Matthew, Mark, Luke and John Stop that train till I get on O my way, my way, my way My way seems so hard.

The New York Yankees' flinty Manager Casey Stengel got rained out of a big salute planned in Yankee Stadium for his 70th birthday. So he retired to the catacombs of Yankee Stadium for a slice of birthday cake and a stroll down memory lane instead, fondly remembering the day in the 1920s when he and some other big leaguers met Britain's King George V. Each player, upon being introduced to His Highness, was told to say: "I'm honored." The first few players carried off their lines perfectly. But not brash Casey Stengel. "When the King gets to me," said old Case, "I look right at him, raise my voice a little and say, 'You're honored.' He never batted an eye. Maybe he felt honored, at that."

From the first word that a gilded aluminum eagle, its outspread wings spanning 35 ft., was to be perched atop the new five-story U.S. embassy in ever-so-British Grosvenor Square, Londoners were all argument and bird calls of their own. "Blatant monstrosity," cried an M.P. Echoed London's Daily Telegraph: "An element of vulgarity." But by last week, when the fierce Yankee bird was hoisted into place, most of the locals allowed that they would probably learn to live with it, though they may still prefer pigeons. A few were even inclined to agree with the embassy's renowned Architect Eero Saarinen, who had tried to calm their earlier qualms with a somewhat technical reassurance: "The eagle will provide a vertical reference point in an otherwise horizontal facade."

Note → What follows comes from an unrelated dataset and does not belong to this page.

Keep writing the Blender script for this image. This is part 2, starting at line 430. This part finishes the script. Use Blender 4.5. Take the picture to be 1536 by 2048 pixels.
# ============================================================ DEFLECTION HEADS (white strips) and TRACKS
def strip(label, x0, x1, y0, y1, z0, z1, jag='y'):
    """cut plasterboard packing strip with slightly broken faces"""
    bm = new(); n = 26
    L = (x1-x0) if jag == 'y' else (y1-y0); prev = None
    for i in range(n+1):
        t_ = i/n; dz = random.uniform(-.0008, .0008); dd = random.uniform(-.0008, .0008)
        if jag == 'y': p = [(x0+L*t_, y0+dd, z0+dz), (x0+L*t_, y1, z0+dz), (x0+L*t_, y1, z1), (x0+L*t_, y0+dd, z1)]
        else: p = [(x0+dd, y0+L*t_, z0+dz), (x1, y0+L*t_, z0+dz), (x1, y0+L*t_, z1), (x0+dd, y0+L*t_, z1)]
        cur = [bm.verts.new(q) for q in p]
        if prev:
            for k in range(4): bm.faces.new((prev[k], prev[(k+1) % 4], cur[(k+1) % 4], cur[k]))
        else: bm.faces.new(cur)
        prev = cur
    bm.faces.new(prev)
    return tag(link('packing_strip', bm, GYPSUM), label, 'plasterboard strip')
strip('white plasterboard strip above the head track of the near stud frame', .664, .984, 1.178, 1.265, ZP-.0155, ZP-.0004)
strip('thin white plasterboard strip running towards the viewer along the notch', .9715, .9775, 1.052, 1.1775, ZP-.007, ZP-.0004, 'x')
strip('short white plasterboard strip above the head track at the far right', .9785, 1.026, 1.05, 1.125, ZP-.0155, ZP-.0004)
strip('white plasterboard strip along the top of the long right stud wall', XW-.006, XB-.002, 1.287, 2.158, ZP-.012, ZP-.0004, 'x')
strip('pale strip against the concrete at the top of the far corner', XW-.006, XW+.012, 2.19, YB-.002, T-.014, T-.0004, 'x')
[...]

Aging Groaner Bing Crosby, 56, never to be mistaken for a woolly-headed aborigine, is still something of a national figure in Australia, though he has never traveled Down Under. But Bing was less a mystery voice in Sydney last week after his brother, Orchestra Leader Bob Crosby, 46, got to reminiscing about the Crosby clan. Actually, said Bob, "I was 14 before I knew Bing was my brother and not my father." Why had Bing not come to Australia for a hero's welcome? "He'll never visit Australia until they put planes on tracks. He's just afraid of heights." Does Bob, in the style of Bing's four grown sons, ever quarrel with Bing? "What! Fight with the Bank of America?"